Skewed Cinderella

Just finished reading Confessions of an Ugly Stepsister, by Gregory Maguire. Very entertaining! It's the Cinderella story told from another perspective, the entire thing narrated in flashback with short later-in-life portions at the beginning and end. It's out in paperback and makes a great summer read—meaning it's as easy as watching a made-for-TV movie. That's not to diminish it. Characters grow and develop, relationships evolve, and some events are happy while others are devastating. The story is not as simple as the fairy-tale version.

The stepsisters' mother, Margarethe, starts out as a fiercely protective mother, determined to make a good life for her girls, and ends up … different (to avoid giving away anything).
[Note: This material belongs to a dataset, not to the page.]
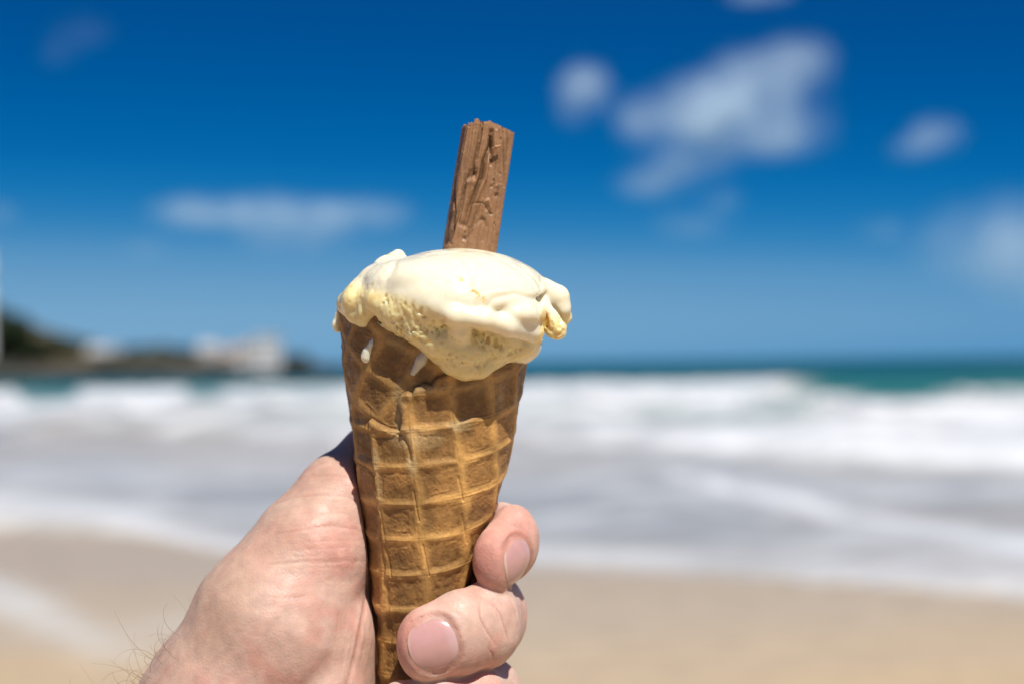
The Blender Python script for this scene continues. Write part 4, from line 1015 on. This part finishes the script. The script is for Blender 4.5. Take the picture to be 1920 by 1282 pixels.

The main character, Iris, shows artistic promise and, as a teen, longs to study under the local painter who is the family's first protector. I especially loved the early scenes describing his studio, his paintings, and Iris's growing response to them.

Maguire shows great imagination and creativity with detail, not relying on the bare-bones Cinderella tale, but developing it into a full (and thick) novel. Book-group discussion notes at the end refer to it as an historical novel. I wouldn't go that far in that direction. It does portray excellent period detail from the time of the Dutch tulip-investment bubble, and when the awesome Dutch painting style we are so familiar with was just developing. But the book was fanciful enough that I didn't feel I was learning history; I had no sense for whether or not the historical details were accurate, and didn't care. I was caught up in the plot—as I like to be, regardless what I'm reading.

This book was the choice of the book club I belong to, and I suggested it, so I'm responsible for leading the discussion. If I rely on the book-club discussion notes provided, it will be a cop-out, because they're lame as usual. Don't those discussion guides make you feel like you're back in ninth-grade English class, when the teacher asks one of these reaching-for-symbolism questions and the class responds with dumfounded silence?

Anyway, I think I'll add Maguire's latest book, Lost, to my list of books to read soon.